The UGDSB Black Parent Council say they are frustrated because there’s no support or proper action taken when their children report experiencing racism at school. They say there’s also limited education and action towards creating a strategy against anti-Black racism.

“So we want them to first understand that there is a problem,” said Marsha Myrie, a member of the UGDSB Black Parent Council, a grassroots organization that is not affiliated with the school board.

“Once they accept that, then come to the table to honestly be willing to fix [issues with racism]. Not to try to be performative around it, not to try to dismiss the parents, just really be willing to work in a collective way to address the issues.”

She says they want the school board to adopt an anti-racism strategy.

“[The council wants] a space where students and staff and parents can report their experiences and have those repeat reports treated confidentially, treated seriously, treated in trauma-informed ways so that we are not continuously harmed even as we try to find solutions,” Myrie said.

“We also want more accountability … better reporting on school performance, school experience of Black children, better accountability around the curriculum, around what our children are learning and who is teaching our children.”

She says there also needs to be more Black teachers and administrators.

“Education is not just inside the classroom. Education starts with making sure students have a proper meal to eat. It starts with making sure that there’s homework programs and support programs, educational programs that go beyond schooling.”

Human rights review findings

In April 2025, UGDSB commissioned an independent third-party human rights review that was prompted by feedback from public consultations.

The review went on to conduct more than 4,200 student survey responses, review over 780 written submissions and interview over 200 students, staff families and community members.

The findings from that review were discussed at a Policy and Priorities Committee meeting on March 3.

The findings backed concerns that the Black Parent Council says it was already sounding the alarm on long before the review began.

“There’s nothing in the report that is surprising,” Myrie said.

“Every single account, as dastardly as it was, we are well aware of because we deal with those accounts in the evening when our children come home and we ask them, ‘How has your day at school been?'”

In its findings, the review has identified the need for “clearer governance and mandate delineation, more consistent and transparent complaint pathways, defined response timelines, strengthened workforce representation transparency, and improved consistency in school-level implementation”.

The report says the impact of identity-based harm is reflected in the underrepresentation of Black and Indigenous students in honours-level programming — while at the same time being much more likely to receive suspension.

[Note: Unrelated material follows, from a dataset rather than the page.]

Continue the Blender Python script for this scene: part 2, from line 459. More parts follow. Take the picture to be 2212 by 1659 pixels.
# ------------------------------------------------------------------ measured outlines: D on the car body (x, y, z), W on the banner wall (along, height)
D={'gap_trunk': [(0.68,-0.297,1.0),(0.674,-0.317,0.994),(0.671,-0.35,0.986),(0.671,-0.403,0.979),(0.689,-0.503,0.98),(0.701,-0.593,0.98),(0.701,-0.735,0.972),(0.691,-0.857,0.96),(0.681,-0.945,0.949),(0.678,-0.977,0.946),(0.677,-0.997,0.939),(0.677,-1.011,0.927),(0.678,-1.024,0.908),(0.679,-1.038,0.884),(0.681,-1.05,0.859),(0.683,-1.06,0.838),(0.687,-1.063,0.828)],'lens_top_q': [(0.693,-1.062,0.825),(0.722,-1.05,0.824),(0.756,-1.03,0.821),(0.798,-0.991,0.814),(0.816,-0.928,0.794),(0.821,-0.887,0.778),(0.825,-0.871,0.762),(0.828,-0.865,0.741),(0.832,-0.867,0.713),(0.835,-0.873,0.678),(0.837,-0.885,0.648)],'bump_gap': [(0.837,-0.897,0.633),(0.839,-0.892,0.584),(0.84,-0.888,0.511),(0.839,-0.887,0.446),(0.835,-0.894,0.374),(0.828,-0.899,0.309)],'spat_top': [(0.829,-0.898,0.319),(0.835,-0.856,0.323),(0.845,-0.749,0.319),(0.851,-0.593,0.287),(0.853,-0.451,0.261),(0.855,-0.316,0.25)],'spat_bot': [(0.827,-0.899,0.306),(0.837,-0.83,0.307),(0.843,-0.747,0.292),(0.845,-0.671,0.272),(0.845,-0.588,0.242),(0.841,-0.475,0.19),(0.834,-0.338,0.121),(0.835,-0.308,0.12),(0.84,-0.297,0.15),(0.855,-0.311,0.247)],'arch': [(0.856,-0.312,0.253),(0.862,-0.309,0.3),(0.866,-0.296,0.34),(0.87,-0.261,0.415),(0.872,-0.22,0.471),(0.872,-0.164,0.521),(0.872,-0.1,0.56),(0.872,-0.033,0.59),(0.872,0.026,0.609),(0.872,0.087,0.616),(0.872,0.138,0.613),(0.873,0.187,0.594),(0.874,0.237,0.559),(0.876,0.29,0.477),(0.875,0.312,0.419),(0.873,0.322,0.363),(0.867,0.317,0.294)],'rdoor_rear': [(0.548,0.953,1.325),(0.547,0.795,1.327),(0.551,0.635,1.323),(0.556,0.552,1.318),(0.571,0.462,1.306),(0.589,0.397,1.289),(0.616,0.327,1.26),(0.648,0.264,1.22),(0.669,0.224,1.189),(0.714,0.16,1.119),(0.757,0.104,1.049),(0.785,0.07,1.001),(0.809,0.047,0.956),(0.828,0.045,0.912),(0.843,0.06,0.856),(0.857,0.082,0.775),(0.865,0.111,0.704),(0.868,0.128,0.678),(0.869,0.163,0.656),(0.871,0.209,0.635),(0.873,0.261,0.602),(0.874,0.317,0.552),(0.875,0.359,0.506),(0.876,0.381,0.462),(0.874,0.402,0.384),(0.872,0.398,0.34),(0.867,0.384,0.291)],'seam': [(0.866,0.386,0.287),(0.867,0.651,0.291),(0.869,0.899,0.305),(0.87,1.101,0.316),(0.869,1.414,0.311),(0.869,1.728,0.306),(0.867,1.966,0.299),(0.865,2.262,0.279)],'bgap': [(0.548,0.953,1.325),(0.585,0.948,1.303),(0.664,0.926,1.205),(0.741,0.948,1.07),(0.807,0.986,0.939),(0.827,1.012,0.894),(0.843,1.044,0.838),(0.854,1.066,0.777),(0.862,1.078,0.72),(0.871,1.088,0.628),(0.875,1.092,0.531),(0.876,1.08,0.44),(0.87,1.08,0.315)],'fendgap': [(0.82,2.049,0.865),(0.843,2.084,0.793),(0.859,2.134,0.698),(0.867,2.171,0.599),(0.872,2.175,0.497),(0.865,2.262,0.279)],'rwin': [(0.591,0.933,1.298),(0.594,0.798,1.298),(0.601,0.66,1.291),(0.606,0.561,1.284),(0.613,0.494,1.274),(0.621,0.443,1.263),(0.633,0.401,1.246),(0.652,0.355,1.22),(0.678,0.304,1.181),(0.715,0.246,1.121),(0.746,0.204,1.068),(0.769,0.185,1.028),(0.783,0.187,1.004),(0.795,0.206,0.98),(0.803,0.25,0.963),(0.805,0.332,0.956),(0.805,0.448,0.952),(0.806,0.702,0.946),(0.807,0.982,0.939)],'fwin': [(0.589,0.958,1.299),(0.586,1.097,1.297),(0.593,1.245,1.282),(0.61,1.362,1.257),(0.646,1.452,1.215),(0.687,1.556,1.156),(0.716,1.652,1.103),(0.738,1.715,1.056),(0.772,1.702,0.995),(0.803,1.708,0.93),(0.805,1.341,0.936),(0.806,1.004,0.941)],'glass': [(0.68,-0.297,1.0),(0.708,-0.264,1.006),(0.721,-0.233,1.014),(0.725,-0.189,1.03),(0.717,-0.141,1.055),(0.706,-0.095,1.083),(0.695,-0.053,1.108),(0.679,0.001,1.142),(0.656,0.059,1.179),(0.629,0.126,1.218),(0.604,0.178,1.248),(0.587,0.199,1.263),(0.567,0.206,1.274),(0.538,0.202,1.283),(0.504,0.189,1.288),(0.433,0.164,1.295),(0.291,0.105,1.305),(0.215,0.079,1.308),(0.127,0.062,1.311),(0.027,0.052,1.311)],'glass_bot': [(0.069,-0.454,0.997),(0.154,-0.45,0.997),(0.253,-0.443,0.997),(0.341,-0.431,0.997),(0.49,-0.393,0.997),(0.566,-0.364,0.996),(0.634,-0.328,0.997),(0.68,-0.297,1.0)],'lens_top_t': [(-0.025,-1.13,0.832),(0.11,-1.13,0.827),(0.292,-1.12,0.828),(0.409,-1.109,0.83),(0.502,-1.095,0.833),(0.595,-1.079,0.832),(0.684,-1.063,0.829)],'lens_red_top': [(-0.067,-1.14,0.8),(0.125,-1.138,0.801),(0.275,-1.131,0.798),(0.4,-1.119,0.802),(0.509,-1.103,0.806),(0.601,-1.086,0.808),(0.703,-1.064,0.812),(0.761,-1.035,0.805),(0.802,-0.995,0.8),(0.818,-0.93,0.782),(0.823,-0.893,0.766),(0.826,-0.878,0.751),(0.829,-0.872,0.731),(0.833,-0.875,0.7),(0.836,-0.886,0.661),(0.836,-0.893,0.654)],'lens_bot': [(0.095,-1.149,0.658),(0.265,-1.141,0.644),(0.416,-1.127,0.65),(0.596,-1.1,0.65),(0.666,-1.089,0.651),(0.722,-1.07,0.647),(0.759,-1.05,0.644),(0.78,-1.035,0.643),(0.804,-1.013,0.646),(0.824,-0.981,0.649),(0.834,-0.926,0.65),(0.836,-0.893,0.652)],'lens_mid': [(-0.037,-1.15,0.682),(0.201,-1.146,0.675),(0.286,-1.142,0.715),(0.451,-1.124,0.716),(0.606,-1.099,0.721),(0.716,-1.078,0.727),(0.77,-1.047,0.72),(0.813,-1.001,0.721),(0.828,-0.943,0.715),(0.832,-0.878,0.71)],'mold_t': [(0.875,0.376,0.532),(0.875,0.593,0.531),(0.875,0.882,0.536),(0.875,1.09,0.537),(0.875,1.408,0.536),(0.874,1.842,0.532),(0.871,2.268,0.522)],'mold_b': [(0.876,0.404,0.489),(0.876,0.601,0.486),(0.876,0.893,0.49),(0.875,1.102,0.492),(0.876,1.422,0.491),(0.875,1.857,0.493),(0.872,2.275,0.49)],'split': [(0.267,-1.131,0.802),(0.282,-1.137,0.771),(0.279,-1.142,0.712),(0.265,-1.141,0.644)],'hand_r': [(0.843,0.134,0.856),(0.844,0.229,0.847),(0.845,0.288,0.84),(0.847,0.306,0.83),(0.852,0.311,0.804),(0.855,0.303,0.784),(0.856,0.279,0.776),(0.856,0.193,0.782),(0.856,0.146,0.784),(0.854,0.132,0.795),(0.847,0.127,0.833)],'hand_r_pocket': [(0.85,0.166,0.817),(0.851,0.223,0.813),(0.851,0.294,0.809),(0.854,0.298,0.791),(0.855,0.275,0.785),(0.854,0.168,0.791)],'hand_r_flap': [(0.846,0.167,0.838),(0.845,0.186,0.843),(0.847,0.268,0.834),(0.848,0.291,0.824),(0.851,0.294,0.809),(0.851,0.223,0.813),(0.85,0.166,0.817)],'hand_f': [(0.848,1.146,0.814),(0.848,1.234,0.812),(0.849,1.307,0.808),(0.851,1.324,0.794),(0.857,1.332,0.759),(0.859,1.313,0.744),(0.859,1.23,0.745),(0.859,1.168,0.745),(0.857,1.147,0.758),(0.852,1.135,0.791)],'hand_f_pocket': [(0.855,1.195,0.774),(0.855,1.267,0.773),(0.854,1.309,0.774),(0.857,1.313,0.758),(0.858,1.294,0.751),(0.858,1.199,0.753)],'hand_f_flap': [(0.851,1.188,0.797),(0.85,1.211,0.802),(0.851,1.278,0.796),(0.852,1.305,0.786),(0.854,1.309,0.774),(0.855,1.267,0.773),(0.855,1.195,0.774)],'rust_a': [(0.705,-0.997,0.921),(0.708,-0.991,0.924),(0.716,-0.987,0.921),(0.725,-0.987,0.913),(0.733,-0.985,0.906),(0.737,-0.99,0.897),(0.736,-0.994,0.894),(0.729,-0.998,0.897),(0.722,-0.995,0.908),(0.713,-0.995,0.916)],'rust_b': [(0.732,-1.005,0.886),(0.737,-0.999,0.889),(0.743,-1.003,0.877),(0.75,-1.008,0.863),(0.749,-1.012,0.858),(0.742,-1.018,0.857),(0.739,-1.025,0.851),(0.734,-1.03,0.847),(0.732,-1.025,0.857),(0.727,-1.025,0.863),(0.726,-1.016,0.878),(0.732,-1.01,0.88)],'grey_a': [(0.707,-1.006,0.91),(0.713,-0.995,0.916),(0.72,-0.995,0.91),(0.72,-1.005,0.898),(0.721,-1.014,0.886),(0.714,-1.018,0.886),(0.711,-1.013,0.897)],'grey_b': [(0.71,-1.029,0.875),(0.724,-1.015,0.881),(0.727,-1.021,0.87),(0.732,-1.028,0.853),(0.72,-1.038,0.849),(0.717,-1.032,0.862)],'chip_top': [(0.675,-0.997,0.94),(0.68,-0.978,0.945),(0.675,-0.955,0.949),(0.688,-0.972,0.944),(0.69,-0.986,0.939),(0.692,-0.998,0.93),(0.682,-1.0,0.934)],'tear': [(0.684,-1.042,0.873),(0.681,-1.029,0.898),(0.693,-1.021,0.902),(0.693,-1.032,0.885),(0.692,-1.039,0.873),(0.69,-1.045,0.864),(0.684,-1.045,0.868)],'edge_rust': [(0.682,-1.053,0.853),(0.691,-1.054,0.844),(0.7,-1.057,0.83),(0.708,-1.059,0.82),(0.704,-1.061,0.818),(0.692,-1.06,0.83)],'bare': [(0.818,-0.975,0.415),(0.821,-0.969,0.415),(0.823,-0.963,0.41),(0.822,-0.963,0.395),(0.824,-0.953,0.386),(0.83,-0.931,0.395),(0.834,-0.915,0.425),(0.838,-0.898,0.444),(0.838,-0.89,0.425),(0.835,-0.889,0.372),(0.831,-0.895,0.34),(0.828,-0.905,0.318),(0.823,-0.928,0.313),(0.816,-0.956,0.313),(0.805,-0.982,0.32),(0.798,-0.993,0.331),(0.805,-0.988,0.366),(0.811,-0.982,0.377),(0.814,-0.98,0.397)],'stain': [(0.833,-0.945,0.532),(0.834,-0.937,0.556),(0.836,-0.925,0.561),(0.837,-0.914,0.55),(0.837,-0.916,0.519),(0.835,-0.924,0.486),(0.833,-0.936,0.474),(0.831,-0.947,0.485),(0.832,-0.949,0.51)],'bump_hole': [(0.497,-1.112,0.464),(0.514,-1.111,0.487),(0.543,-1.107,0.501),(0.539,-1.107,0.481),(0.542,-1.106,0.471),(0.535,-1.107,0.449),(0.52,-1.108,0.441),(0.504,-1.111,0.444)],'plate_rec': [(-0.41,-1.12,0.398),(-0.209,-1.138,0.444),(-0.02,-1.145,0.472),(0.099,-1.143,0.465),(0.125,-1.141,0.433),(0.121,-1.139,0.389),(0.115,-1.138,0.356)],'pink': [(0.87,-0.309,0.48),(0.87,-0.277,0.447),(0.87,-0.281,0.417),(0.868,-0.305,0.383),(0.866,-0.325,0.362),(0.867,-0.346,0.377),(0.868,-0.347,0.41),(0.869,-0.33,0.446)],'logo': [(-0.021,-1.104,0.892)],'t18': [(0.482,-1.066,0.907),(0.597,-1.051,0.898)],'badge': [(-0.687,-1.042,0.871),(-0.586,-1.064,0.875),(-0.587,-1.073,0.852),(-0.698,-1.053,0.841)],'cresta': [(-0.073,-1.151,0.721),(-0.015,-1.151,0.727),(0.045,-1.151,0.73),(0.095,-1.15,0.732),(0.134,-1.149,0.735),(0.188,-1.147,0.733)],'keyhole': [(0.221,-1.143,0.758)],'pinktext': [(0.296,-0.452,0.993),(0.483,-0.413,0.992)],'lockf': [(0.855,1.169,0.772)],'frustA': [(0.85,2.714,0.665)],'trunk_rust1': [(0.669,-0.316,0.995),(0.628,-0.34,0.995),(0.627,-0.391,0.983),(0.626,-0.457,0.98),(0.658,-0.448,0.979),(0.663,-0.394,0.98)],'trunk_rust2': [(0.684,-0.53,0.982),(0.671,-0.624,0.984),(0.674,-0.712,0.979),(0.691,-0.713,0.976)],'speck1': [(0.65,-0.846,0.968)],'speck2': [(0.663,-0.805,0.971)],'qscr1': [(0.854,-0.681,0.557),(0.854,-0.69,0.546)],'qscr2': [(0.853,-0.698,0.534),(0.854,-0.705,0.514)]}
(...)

“These patterns underscore the Board’s obligation to address identity-based harm and inequitable outcomes in a structured and measurable way,” the review said.

UGDSB committed to ‘sustained, system-wide action’

In a statement to CBC News, UGDSB says it takes concerns about racism seriously.

“The action plan focuses on strengthening governance, learning, data, and accountability across the system,” the statement says in part.

“This includes establishing clearer and more accessible complaint processes, implementing defined response timelines, expanding mandatory human rights learning for staff and leaders, and strengthening the use of identity-based data to identify and address systemic barriers.”

The school board highlighted work it has already done to try and strengthen its human rights framework, including the establishment of a Human Rights, Equity and Accessibility Office and the commissioning of the human rights review.

We want to be clear that the board acknowledges the existence and impact of systemic anti-Black racism within publicly funded education and is committed to addressing it through sustained, system-wide action.”